Omit any picture, and return the remaining data exactly as written.
— Begin Given material —
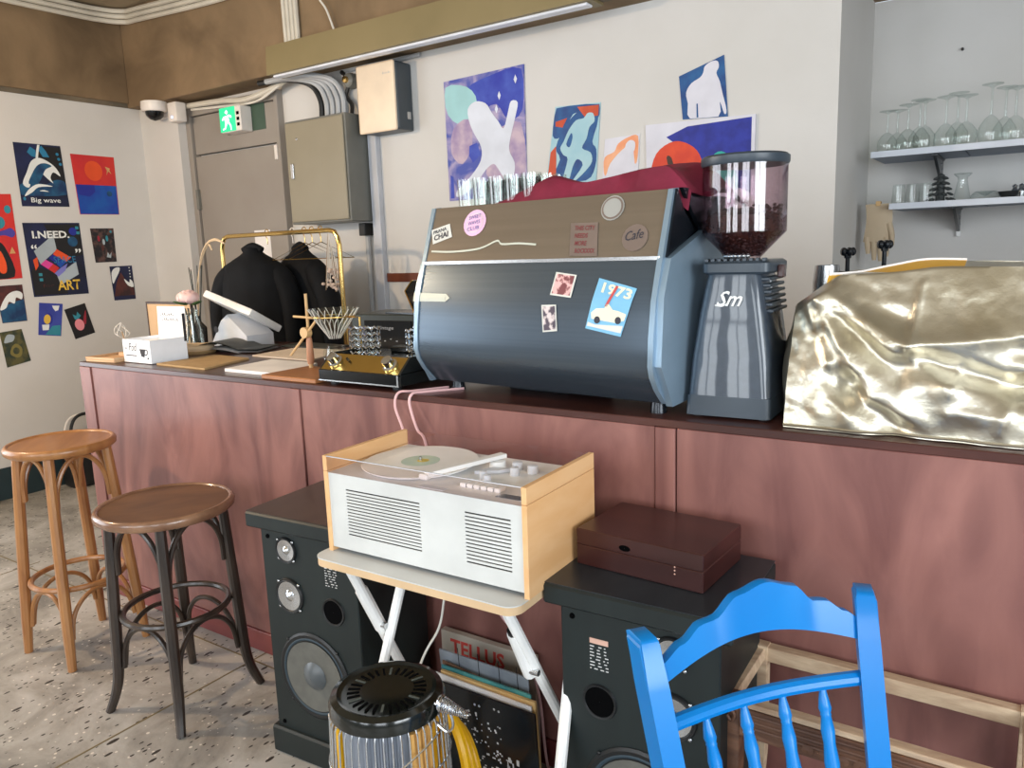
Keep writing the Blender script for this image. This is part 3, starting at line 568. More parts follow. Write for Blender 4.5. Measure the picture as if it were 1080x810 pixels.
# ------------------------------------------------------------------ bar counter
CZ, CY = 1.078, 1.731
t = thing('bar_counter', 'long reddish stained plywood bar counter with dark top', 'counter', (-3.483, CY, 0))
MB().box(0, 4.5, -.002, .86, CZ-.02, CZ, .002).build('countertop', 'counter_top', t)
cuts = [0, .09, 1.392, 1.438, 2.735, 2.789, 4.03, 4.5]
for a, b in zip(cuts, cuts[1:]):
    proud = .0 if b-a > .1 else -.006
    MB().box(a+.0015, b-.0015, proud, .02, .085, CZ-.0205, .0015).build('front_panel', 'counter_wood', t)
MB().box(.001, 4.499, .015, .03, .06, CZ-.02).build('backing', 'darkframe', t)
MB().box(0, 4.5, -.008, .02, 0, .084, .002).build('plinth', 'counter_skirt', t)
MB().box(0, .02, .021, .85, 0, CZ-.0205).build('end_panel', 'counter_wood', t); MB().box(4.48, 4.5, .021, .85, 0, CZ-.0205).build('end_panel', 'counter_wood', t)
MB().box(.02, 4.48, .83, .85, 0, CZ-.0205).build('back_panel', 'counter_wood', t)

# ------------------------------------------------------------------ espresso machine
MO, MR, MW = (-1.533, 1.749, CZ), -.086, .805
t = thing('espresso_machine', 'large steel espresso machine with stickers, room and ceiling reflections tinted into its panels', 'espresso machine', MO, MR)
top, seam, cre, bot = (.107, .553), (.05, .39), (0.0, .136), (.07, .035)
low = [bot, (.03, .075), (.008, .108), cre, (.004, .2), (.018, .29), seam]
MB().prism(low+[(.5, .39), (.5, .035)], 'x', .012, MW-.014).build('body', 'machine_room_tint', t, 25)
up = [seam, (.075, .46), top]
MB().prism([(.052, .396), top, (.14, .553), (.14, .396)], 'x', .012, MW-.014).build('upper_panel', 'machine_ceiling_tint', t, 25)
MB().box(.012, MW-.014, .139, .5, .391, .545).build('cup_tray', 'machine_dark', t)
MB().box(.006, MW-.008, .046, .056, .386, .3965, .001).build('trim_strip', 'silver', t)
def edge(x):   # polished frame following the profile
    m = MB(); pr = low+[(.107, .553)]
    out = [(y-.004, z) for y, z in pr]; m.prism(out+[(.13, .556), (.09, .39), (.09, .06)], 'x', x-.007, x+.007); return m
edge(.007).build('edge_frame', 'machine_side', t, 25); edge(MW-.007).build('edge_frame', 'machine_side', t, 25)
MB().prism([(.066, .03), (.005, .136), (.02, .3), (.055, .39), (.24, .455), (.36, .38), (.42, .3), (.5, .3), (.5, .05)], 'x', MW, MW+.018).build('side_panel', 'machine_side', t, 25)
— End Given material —
| Completed task |
Keep writing the Blender script for this image. This is part 3, starting at line 568. More parts follow. Write for Blender 4.5. Measure the picture as if it were 1080x810 pixels.
# ------------------------------------------------------------------ bar counter
CZ, CY = 1.078, 1.731
t = thing('bar_counter', 'long reddish stained plywood bar counter with dark top', 'counter', (-3.483, CY, 0))
MB().box(0, 4.5, -.002, .86, CZ-.02, CZ, .002).build('countertop', 'counter_top', t)
cuts = [0, .09, 1.392, 1.438, 2.735, 2.789, 4.03, 4.5]
for a, b in zip(cuts, cuts[1:]):
    proud = .0 if b-a > .1 else -.006
    MB().box(a+.0015, b-.0015, proud, .02, .085, CZ-.0205, .0015).build('front_panel', 'counter_wood', t)
MB().box(.001, 4.499, .015, .03, .06, CZ-.02).build('backing', 'darkframe', t)
MB().box(0, 4.5, -.008, .02, 0, .084, .002).build('plinth', 'counter_skirt', t)
MB().box(0, .02, .021, .85, 0, CZ-.0205).build('end_panel', 'counter_wood', t); MB().box(4.48, 4.5, .021, .85, 0, CZ-.0205).build('end_panel', 'counter_wood', t)
MB().box(.02, 4.48, .83, .85, 0, CZ-.0205).build('back_panel', 'counter_wood', t)

# ------------------------------------------------------------------ espresso machine
MO, MR, MW = (-1.533, 1.749, CZ), -.086, .805
t = thing('espresso_machine', 'large steel espresso machine with stickers, room and ceiling reflections tinted into its panels', 'espresso machine', MO, MR)
top, seam, cre, bot = (.107, .553), (.05, .39), (0.0, .136), (.07, .035)
low = [bot, (.03, .075), (.008, .108), cre, (.004, .2), (.018, .29), seam]
MB().prism(low+[(.5, .39), (.5, .035)], 'x', .012, MW-.014).build('body', 'machine_room_tint', t, 25)
up = [seam, (.075, .46), top]
MB().prism([(.052, .396), top, (.14, .553), (.14, .396)], 'x', .012, MW-.014).build('upper_panel', 'machine_ceiling_tint', t, 25)
MB().box(.012, MW-.014, .139, .5, .391, .545).build('cup_tray', 'machine_dark', t)
MB().box(.006, MW-.008, .046, .056, .386, .3965, .001).build('trim_strip', 'silver', t)
def edge(x):   # polished frame following the profile
    m = MB(); pr = low+[(.107, .553)]
    out = [(y-.004, z) for y, z in pr]; m.prism(out+[(.13, .556), (.09, .39), (.09, .06)], 'x', x-.007, x+.007); return m
edge(.007).build('edge_frame', 'machine_side', t, 25); edge(MW-.007).build('edge_frame', 'machine_side', t, 25)
MB().prism([(.066, .03), (.005, .136), (.02, .3), (.055, .39), (.24, .455), (.36, .38), (.42, .3), (.5, .3), (.5, .05)], 'x', MW, MW+.018).build('side_panel', 'machine_side', t, 25)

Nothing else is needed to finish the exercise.